THERE is something about private investment that successive governments in Pakistan have failed to understand.
Promoting private investment is a bit like catching a bird. You cannot chase after it because that makes it nervous and it most likely will fly away. You have to lay out what it seeks then wait for it to come.
For the third time this year, our government has gone running to another country to ask for investment. In May, we had headlines announcing that the UAE had agreed to invest $10 billion in Pakistan, during a visit by Prime Minister Shehbaz Sharif. Then this June, Sharif led a large delegation of Pakistani businessmen (and yes, they were all men so no need for gender-neutral language here) to China in the hopes of inking an equally large number of business deals. All they came back with, sadly, was a handful of MoUs.
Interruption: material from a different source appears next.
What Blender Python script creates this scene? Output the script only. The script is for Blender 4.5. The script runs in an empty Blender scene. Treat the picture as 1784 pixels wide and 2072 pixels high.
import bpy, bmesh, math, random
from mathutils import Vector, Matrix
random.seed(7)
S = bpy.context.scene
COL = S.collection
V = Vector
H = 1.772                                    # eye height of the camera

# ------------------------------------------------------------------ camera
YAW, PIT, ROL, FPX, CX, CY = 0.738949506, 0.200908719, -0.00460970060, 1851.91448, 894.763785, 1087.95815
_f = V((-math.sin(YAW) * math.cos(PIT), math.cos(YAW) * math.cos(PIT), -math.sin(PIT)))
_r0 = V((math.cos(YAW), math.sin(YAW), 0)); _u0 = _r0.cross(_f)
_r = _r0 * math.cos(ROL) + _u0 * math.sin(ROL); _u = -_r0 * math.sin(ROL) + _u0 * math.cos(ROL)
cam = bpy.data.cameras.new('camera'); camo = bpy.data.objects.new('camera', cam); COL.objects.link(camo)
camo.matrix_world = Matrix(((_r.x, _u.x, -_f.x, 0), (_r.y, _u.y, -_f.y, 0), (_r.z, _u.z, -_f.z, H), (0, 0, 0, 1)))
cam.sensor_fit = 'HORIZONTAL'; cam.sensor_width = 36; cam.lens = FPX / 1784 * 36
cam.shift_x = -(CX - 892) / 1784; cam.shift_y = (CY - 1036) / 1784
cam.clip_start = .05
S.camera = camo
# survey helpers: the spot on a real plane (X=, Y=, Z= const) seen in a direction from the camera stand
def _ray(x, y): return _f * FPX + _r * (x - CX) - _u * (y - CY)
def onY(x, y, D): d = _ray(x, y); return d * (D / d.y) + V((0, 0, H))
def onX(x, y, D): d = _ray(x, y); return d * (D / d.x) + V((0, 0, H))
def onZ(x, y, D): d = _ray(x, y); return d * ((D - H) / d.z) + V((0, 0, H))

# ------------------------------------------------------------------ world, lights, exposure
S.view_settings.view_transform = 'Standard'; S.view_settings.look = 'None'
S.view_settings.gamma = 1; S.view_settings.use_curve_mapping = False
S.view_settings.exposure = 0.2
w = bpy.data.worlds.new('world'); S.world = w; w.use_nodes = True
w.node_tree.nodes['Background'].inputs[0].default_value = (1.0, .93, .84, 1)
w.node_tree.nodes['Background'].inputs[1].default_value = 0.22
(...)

The only real action happening on that China visit was the groundwork laid down for renegotiating the terms of the Chinese power projects entered into during CPEC’s heyday. The finance minister made a subsequent visit the next month, to begin the process of that renegotiation, and came back with little more than a clearer idea of all that will be required to get that ball rolling.
Then came another visit of a large and ‘high-level’ delegation, this time from Saudi Arabia coming to Pakistan in early October. On Oct 10 an announcement came that 27 MoUs worth $2.2bn had been signed between Pakistani and Saudi parties. And now, as of this writing, the prime minister is again in Saudi Arabia, and the announcement this time is that those 27 MoUs have now increased to 34, “with some of them already operational”.
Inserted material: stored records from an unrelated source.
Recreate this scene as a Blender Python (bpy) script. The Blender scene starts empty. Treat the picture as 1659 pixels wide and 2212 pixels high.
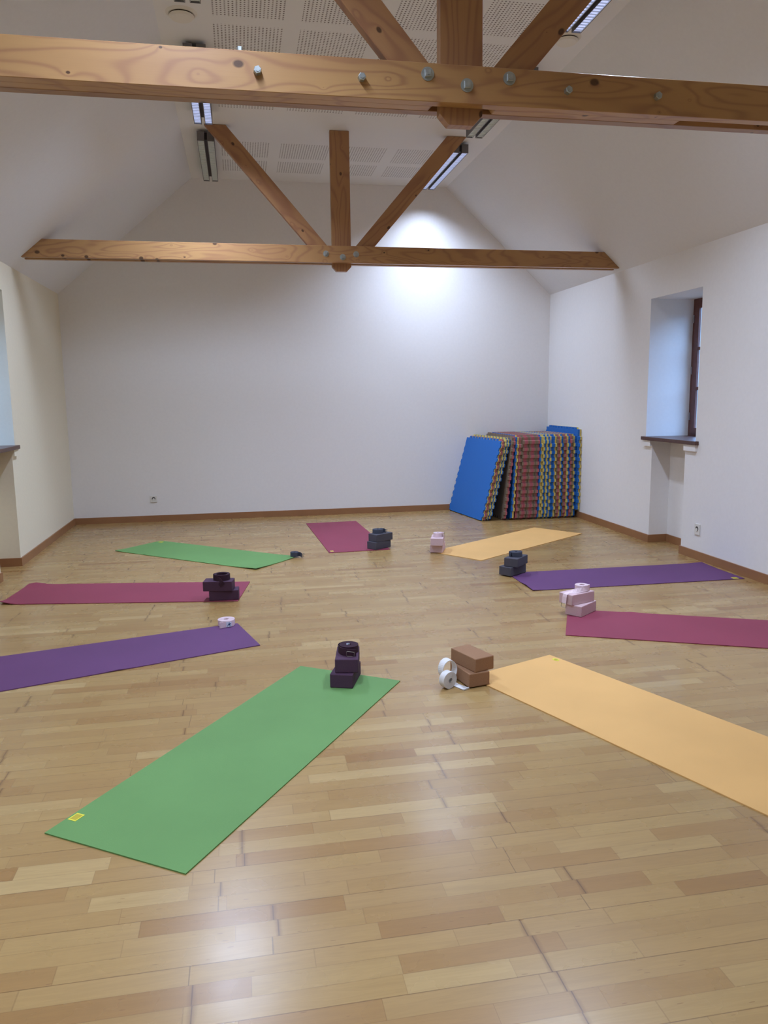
import bpy, bmesh, math, random
from mathutils import Matrix, Vector, Euler
random.seed(7)
C = bpy.context.scene.collection
sin, cos, PI = math.sin, math.cos, math.pi

# ------------------------------------------------------------------ room dims
XL, XR, Y0, Y1 = -2.0013, 3.9876, -3.6, 9.605
HL, HR, HC = 2.687, 2.748, 4.009
CXL, CXR = -0.4473, 2.6012
MAT_T = 0.005

# ------------------------------------------------------------------ materials
def lin(c):
    r = []
    for v in c[:3]:
        v /= 255.0
        r.append(v / 12.92 if v <= 0.04045 else ((v + 0.055) / 1.055) ** 2.4)
    return (r[0], r[1], r[2], 1.0)

class N:
    def __init__(s, name):
        s.m = bpy.data.materials.new(name); s.m.use_nodes = True
        s.t = s.m.node_tree; s.b = s.t.nodes['Principled BSDF']
    def n(s, kind, **kw):
        o = s.t.nodes.new(kind)
        for k, v in kw.items(): setattr(o, k, v)
        return o
    def l(s, a, b): s.t.links.new(a, b)
    def val(s, sock, v):
        if hasattr(v, 'is_output') or isinstance(v, bpy.types.NodeSocket): s.l(v, sock)
        else: sock.default_value = v
    def math(s, op, a, b=None, c=None, clamp=False):
        o = s.n('ShaderNodeMath', operation=op); o.use_clamp = clamp
        s.val(o.inputs[0], a)
        if b is not None: s.val(o.inputs[1], b)
        if c is not None: s.val(o.inputs[2], c)
        return o.outputs[0]
    def mix(s, f, a, b, blend='MIX'):
        o = s.n('ShaderNodeMix', data_type='RGBA', blend_type=blend)
        s.val(o.inputs[0], f); s.val(o.inputs[6], a); s.val(o.inputs[7], b)
        return o.outputs[2]
    def ramp(s, f, stops, interp='LINEAR'):
        o = s.n('ShaderNodeValToRGB'); o.color_ramp.interpolation = interp
        e = o.color_ramp.elements
        e[0].position, e[0].color = stops[0]
        e[1].position, e[1].color = stops[-1]
        for p, c in stops[1:-1]:
            k = e.new(p); k.color = c
        s.l(f, o.inputs[0]); return o.outputs[0]
    def noise(s, vec, scale=5, detail=2, rough=.5, dist=0, dim='3D'):
        o = s.n('ShaderNodeTexNoise', noise_dimensions=dim)
        if vec is not None: s.l(vec, o.inputs['Vector'])
        o.inputs['Scale'].default_value = scale; o.inputs['Detail'].default_value = detail
        o.inputs['Roughness'].default_value = rough; o.inputs['Distortion'].default_value = dist
        return o.outputs['Fac']
    def coord(s, which='Object', scale=(1, 1, 1), loc=(0, 0, 0)):
        c = s.n('ShaderNodeTexCoord'); m = s.n('ShaderNodeMapping')
        m.inputs['Scale'].default_value = scale; m.inputs['Location'].default_value = loc
        s.l(c.outputs[which], m.inputs['Vector']); return m.outputs['Vector']
    def bump(s, h, strength=.2, dist=.01):
        o = s.n('ShaderNodeBump'); o.inputs['Strength'].default_value = strength
        o.inputs['Distance'].default_value = dist
        s.l(h, o.inputs['Height']); s.l(o.outputs[0], s.b.inputs['Normal'])

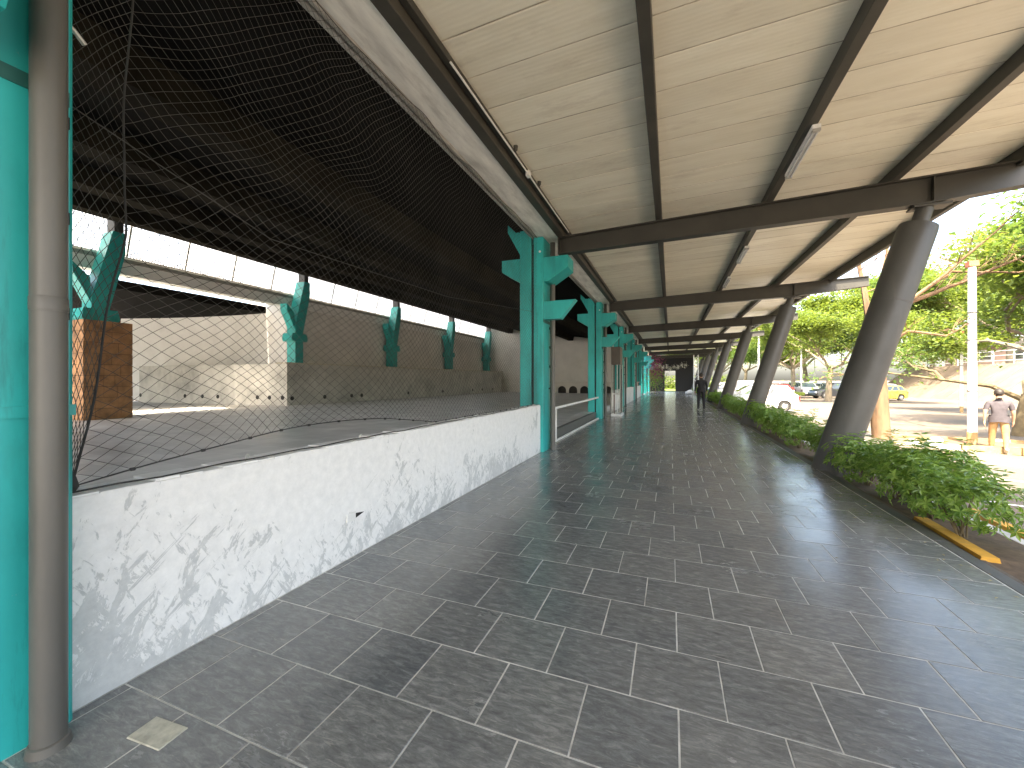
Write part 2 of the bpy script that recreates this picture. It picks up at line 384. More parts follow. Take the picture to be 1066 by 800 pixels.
def hallfloor_mat():
    m, n, l, b = new_mat('hall_floor')
    p = pos(n, l)
    br = N(n, 'ShaderNodeTexBrick', Scale=1.0)
    br.inputs['Color1'].default_value = (0.40, 0.405, 0.395, 1); br.inputs['Color2'].default_value = (0.54, 0.54, 0.525, 1)
    br.inputs['Mortar'].default_value = (0.60, 0.60, 0.58, 1); br.inputs['Brick Width'].default_value = 0.6; br.inputs['Row Height'].default_value = 0.4
    br.inputs['Mortar Size'].default_value = 0.006
    l.new(p, br.inputs['Vector'])
    t = N(n, 'ShaderNodeTexNoise', Scale=1.3, Detail=6.0); l.new(p, t.inputs['Vector'])
    r = ramp(n, [(0.3, 0.8), (0.7, 1.3)]); l.new(t.outputs['Fac'], r.inputs['Fac'])
    mu = N(n, 'ShaderNodeMixRGB', _blend_type='MULTIPLY'); mu.inputs['Fac'].default_value = 1
    l.new(br.outputs['Color'], mu.inputs['Color1']); l.new(r.outputs['Color'], mu.inputs['Color2'])
    l.new(mu.outputs['Color'], b.inputs['Base Color'])
    r2 = ramp(n, [(0.3, 0.3), (0.7, 0.5)]); l.new(t.outputs['Fac'], r2.inputs['Fac'])
    l.new(r2.outputs['Color'], b.inputs['Roughness'])
    return m
HALLF = hallfloor_mat()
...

The credibility of the country is hurt when a government plays a front-line role in pursuing investment.
Meanwhile, as the PM’s visit was unfolding in the kingdom, the news came in that only one party was willing to bid for privatisation of the national airline, PIA. A bigger vote of no-confidence in the government’s assets and its ability to command the confidence of investors would be difficult to find.
And then, to make matters a little more puzzling, it turned out that the lone bidder is just a real estate company whose credentials included an ambition to build a replica of Istanbul’s Blue Mosque as one of its real estate projects in Pakistan.
This gets complicated, so let me put it in plain English. The wrong way to try and promote investment in your country is to have the government running ahead of everyone else, beseeching other governments to please come and invest, and offering carve-outs and other ‘incentives’ from your legal, taxation and regulatory regimes to entice them with.
There is a simple reason why this is a bad idea. When investors see this sort of behaviour they don’t say to themselves ‘this country is serious about investment’. Instead, they ask themselves ‘what is wrong with their investment environment that they need the government to play a front-line role, and have special incentives and carve-outs to entice investors with?’
This is not a passing remark. Over the past two years at least, I have taken numerous calls from investors of all categories — from those looking to buy running businesses in Pakistan to those considering the outlook on Pakistani bonds — and they all raise these questions. The credibility of the country is hurt when a government plays a front-line role in pursuing investment. And it is hurt further when the same government offers special treatment to new investors as an incentive.
So what is the right approach? Simple. The right approach begins with setting your legal, taxation and regulatory framework right, to provide clear, transparent, accessible and credible rules that govern your investment environment. Second, the correct approach aims to get prices right.
In an economy where government plays a significant price-setting roles, from energy to agriculture, it is difficult for investors to see how things may evolve. Consider as an example all the Chinese investors who readily agreed to enter Pakistan’s power generation market during the CPEC days, and are now saddled with receivables and a request to reschedule those payments. No investor wants to become involved with a situation like this.
Thirdly, investors look carefully at the foreign exchange liquidity position in your country, especially if there is a recent history of import restrictions and curbs on profit repatriation due to liquidity constraints. And they don’t take assurances at face value. They will listen to government assurances that the days of import restrictions and repatriation curbs are over.
But once the government delegates leave the room, they will consult independent experts privately to make up their mind as to how well positioned the country in question is to be able to afford the investment they are asking for.
Only after all this will the investors be willing to look at the country in question and see where opportunities might lie. The levels of educational attainment of the population, their health indicators, political stability and sanctity of contracts will all be evaluated before any decision is made. Sadly, Pakistan scores very low on all these metrics.
If this government is indeed serious about promoting investment, it should stop these foreign visits unless their real purpose is not for asking for investment but asking for cash support to shore up reserves. It has been my feeling from the start that this is what these visits are all about, but maybe I’m wrong.
First, they tried building what they called the Special Investment Facilitation Council to promote investment. To this day, the only investment-related success story the SIFC can show on its website is a ‘letter of understanding’ to build a Chromebook assembly line in Haripur.
Now, they’ve got these swaggering roadshows, led by the prime minister to chase investment. Meanwhile, nobody at home, other than a real estate developer, was willing to touch the national airline when it was offered up for sale.
The writer is a business and economy journalist.